Stated goal: Every line of the material is to be repeated exactly as it stands.

Dataset content:
_ _ _ _

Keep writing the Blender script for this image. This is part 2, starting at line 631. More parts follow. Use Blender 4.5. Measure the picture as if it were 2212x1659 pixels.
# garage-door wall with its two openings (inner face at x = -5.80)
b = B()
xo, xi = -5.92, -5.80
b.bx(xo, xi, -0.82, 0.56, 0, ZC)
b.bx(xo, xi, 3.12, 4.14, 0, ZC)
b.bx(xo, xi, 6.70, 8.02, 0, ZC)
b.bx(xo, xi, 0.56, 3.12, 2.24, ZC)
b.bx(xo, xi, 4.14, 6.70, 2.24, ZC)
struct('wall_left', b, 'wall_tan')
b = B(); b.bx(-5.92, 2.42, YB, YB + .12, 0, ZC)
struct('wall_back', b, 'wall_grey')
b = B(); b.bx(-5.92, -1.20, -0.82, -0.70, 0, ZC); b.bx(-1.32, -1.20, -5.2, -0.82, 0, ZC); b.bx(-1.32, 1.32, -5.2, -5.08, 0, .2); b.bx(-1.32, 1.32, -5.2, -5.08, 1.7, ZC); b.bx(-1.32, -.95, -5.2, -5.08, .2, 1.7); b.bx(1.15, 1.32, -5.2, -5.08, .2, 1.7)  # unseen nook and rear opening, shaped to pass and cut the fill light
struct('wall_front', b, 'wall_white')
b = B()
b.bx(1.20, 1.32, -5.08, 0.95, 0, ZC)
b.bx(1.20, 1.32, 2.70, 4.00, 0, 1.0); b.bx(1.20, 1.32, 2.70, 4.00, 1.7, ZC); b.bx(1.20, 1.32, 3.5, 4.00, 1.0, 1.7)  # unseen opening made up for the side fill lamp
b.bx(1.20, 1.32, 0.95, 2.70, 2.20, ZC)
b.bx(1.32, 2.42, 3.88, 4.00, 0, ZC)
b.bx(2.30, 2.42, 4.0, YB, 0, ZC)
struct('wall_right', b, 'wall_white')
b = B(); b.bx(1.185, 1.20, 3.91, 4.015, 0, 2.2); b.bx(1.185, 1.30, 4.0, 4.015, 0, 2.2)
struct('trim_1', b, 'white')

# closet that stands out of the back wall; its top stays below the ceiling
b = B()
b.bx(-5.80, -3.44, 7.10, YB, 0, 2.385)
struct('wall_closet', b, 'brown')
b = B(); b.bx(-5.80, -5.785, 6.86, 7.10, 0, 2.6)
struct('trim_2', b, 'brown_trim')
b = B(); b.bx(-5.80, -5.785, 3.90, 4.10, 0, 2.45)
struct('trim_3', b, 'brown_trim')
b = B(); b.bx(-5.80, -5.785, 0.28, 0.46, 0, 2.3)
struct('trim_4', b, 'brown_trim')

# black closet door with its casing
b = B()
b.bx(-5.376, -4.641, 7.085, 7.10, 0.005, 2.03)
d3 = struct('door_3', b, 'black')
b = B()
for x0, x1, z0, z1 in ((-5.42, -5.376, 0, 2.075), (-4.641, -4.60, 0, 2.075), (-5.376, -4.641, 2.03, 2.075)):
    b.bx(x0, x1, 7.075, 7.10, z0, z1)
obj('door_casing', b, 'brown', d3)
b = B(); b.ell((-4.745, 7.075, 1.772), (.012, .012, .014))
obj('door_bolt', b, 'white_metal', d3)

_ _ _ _

Response to this task:
Keep writing the Blender script for this image. This is part 2, starting at line 631. More parts follow. Use Blender 4.5. Measure the picture as if it were 2212x1659 pixels.
# garage-door wall with its two openings (inner face at x = -5.80)
b = B()
xo, xi = -5.92, -5.80
b.bx(xo, xi, -0.82, 0.56, 0, ZC)
b.bx(xo, xi, 3.12, 4.14, 0, ZC)
b.bx(xo, xi, 6.70, 8.02, 0, ZC)
b.bx(xo, xi, 0.56, 3.12, 2.24, ZC)
b.bx(xo, xi, 4.14, 6.70, 2.24, ZC)
struct('wall_left', b, 'wall_tan')
b = B(); b.bx(-5.92, 2.42, YB, YB + .12, 0, ZC)
struct('wall_back', b, 'wall_grey')
b = B(); b.bx(-5.92, -1.20, -0.82, -0.70, 0, ZC); b.bx(-1.32, -1.20, -5.2, -0.82, 0, ZC); b.bx(-1.32, 1.32, -5.2, -5.08, 0, .2); b.bx(-1.32, 1.32, -5.2, -5.08, 1.7, ZC); b.bx(-1.32, -.95, -5.2, -5.08, .2, 1.7); b.bx(1.15, 1.32, -5.2, -5.08, .2, 1.7)  # unseen nook and rear opening, shaped to pass and cut the fill light
struct('wall_front', b, 'wall_white')
b = B()
b.bx(1.20, 1.32, -5.08, 0.95, 0, ZC)
b.bx(1.20, 1.32, 2.70, 4.00, 0, 1.0); b.bx(1.20, 1.32, 2.70, 4.00, 1.7, ZC); b.bx(1.20, 1.32, 3.5, 4.00, 1.0, 1.7)  # unseen opening made up for the side fill lamp
b.bx(1.20, 1.32, 0.95, 2.70, 2.20, ZC)
b.bx(1.32, 2.42, 3.88, 4.00, 0, ZC)
b.bx(2.30, 2.42, 4.0, YB, 0, ZC)
struct('wall_right', b, 'wall_white')
b = B(); b.bx(1.185, 1.20, 3.91, 4.015, 0, 2.2); b.bx(1.185, 1.30, 4.0, 4.015, 0, 2.2)
struct('trim_1', b, 'white')

# closet that stands out of the back wall; its top stays below the ceiling
b = B()
b.bx(-5.80, -3.44, 7.10, YB, 0, 2.385)
struct('wall_closet', b, 'brown')
b = B(); b.bx(-5.80, -5.785, 6.86, 7.10, 0, 2.6)
struct('trim_2', b, 'brown_trim')
b = B(); b.bx(-5.80, -5.785, 3.90, 4.10, 0, 2.45)
struct('trim_3', b, 'brown_trim')
b = B(); b.bx(-5.80, -5.785, 0.28, 0.46, 0, 2.3)
struct('trim_4', b, 'brown_trim')

# black closet door with its casing
b = B()
b.bx(-5.376, -4.641, 7.085, 7.10, 0.005, 2.03)
d3 = struct('door_3', b, 'black')
b = B()
for x0, x1, z0, z1 in ((-5.42, -5.376, 0, 2.075), (-4.641, -4.60, 0, 2.075), (-5.376, -4.641, 2.03, 2.075)):
    b.bx(x0, x1, 7.075, 7.10, z0, z1)
obj('door_casing', b, 'brown', d3)
b = B(); b.ell((-4.745, 7.075, 1.772), (.012, .012, .014))
obj('door_bolt', b, 'white_metal', d3)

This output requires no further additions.